Scenes as source code:
○ ○ ○ ○ ○
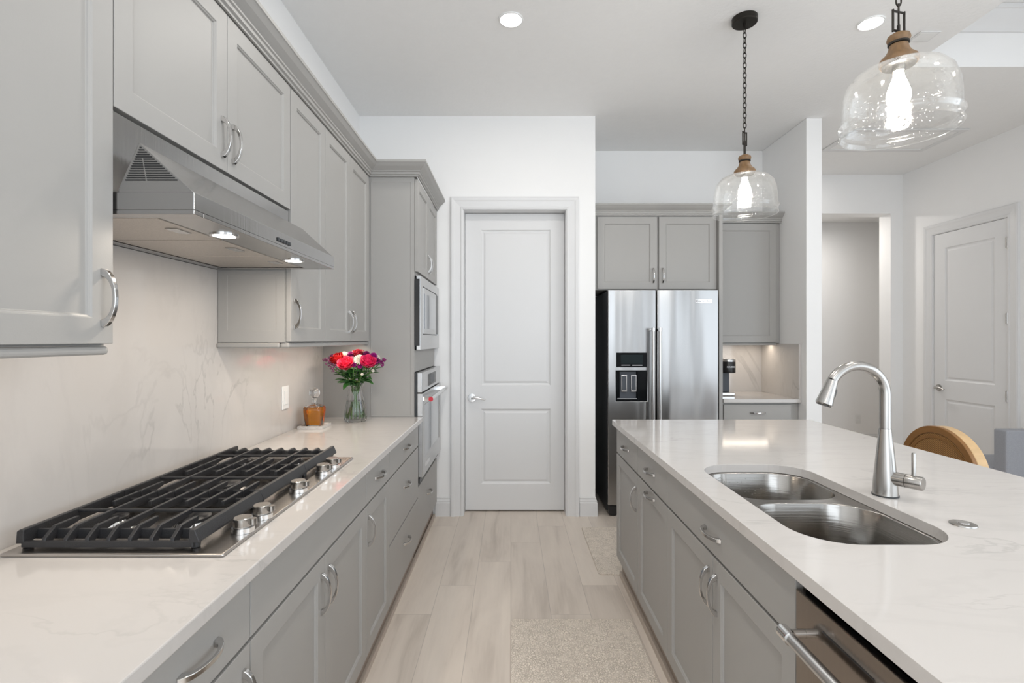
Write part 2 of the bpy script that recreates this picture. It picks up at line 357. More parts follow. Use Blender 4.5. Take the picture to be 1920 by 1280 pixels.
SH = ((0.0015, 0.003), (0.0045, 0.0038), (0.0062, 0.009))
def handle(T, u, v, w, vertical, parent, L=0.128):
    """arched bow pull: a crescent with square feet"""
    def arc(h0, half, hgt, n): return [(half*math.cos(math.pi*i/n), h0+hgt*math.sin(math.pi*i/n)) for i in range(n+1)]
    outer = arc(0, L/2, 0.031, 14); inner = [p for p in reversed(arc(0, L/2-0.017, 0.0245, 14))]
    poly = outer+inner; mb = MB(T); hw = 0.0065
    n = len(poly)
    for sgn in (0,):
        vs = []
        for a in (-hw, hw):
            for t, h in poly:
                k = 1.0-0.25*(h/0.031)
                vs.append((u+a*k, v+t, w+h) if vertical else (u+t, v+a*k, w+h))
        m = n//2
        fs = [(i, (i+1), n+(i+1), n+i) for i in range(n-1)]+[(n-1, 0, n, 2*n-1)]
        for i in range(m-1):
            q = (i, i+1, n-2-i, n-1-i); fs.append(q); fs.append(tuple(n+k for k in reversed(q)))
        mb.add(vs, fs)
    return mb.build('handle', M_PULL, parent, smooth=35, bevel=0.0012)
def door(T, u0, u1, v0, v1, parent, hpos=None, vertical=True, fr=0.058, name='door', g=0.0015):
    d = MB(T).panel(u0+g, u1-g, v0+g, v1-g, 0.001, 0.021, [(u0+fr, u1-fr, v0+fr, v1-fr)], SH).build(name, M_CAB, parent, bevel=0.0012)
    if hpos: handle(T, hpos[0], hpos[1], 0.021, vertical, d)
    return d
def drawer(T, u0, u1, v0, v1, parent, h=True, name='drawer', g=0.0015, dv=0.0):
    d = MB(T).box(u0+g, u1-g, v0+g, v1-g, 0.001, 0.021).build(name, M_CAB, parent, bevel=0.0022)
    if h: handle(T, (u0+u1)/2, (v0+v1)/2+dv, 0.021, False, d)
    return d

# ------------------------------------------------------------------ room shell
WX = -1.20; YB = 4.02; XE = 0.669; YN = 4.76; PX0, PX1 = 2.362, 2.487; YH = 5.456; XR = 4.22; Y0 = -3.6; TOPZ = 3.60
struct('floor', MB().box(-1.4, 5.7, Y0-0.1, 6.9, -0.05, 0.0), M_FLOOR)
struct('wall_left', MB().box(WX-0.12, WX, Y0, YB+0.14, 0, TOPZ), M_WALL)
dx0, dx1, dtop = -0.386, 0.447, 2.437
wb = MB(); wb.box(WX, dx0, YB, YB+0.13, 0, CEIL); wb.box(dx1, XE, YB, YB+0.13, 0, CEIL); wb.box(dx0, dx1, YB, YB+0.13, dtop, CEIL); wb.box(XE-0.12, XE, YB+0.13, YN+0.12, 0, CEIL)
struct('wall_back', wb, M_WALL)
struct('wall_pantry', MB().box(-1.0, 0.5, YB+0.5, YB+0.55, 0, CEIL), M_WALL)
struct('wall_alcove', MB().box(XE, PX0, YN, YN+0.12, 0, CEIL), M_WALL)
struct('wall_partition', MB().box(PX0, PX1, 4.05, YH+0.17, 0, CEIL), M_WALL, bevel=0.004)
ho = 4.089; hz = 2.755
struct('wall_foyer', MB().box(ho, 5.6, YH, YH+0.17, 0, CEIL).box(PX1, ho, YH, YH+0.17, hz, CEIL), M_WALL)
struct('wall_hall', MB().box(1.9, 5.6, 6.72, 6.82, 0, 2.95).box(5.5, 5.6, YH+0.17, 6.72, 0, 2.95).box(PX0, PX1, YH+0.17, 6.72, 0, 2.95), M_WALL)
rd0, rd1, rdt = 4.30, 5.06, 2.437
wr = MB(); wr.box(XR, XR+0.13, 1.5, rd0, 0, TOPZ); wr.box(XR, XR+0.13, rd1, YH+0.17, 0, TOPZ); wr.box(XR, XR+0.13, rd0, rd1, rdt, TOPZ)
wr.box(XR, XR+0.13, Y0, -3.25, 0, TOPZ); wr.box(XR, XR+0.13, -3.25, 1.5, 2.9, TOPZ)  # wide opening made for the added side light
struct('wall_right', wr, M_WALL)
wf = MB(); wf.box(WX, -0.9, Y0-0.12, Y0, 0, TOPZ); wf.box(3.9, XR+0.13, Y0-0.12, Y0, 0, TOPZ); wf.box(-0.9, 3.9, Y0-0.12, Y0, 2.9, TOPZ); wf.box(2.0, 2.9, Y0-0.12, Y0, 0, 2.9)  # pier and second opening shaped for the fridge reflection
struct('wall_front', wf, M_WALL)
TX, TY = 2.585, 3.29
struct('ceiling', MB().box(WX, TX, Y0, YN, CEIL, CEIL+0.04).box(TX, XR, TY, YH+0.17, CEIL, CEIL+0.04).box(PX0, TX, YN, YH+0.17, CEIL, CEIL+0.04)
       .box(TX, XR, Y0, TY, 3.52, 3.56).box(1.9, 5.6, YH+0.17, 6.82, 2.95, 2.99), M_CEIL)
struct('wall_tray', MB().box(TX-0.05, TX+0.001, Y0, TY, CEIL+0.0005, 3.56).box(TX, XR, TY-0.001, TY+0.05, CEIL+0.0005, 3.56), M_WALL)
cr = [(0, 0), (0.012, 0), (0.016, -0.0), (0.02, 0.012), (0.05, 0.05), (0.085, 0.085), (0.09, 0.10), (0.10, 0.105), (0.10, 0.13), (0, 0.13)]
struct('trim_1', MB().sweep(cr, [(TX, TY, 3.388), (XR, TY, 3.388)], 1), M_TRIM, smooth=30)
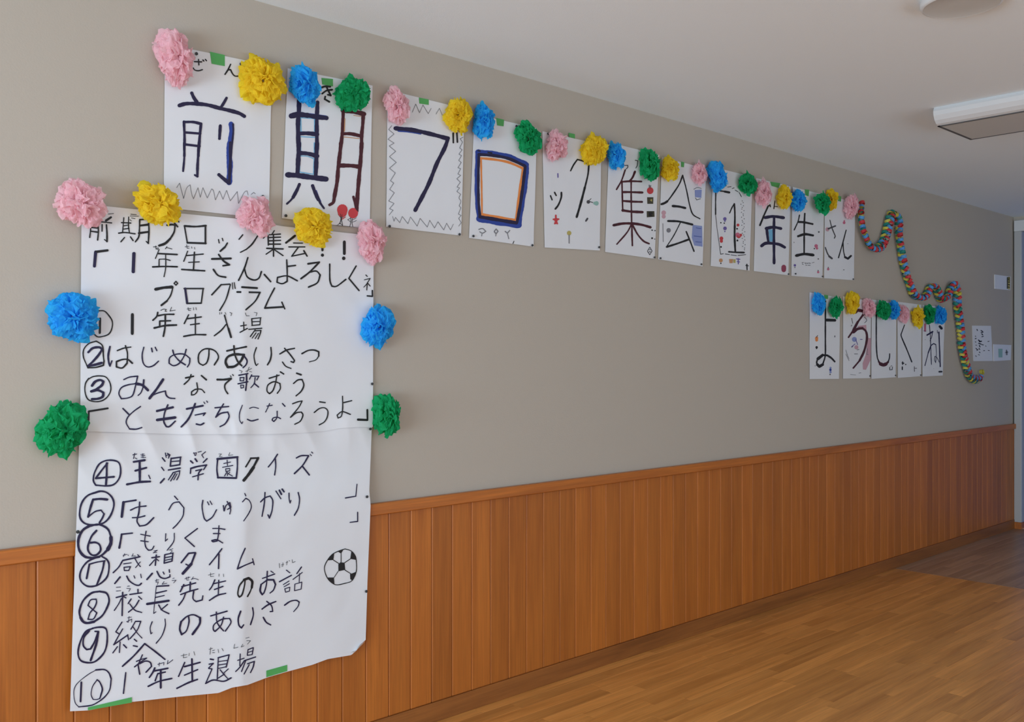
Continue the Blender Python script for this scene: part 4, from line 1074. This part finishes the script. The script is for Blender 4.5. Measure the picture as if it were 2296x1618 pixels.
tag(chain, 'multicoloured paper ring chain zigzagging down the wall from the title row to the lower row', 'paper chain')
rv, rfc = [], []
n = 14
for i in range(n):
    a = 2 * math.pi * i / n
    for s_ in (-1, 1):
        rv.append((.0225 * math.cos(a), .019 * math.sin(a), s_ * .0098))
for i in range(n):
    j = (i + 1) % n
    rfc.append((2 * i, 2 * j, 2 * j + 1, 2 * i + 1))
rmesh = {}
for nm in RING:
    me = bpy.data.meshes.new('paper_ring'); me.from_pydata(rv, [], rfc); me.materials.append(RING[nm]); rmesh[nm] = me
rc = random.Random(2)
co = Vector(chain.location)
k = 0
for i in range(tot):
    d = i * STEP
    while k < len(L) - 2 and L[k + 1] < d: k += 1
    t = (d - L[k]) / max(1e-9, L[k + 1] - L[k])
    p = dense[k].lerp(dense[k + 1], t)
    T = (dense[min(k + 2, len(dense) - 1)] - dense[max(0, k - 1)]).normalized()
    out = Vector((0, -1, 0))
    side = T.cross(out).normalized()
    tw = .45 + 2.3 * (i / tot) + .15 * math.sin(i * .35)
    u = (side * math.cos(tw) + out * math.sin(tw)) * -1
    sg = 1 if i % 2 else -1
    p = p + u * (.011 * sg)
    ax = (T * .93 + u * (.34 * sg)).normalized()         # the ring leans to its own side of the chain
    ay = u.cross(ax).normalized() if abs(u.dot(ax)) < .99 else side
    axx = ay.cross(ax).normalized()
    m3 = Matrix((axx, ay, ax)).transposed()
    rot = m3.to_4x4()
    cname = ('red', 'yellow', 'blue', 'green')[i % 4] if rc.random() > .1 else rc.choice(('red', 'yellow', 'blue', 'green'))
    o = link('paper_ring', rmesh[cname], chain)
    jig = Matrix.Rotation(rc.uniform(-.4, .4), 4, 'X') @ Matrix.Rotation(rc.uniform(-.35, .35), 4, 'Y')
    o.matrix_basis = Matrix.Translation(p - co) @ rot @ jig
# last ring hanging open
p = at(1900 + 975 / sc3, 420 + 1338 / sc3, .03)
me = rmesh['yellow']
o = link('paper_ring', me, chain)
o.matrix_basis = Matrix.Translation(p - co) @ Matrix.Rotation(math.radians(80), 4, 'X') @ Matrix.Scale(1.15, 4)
○ ○ ○ ○ ○
▶ [Exercise description]:
State how many lines of the records hold the string "this", and nothing else.

▶ [Problem solution]:
2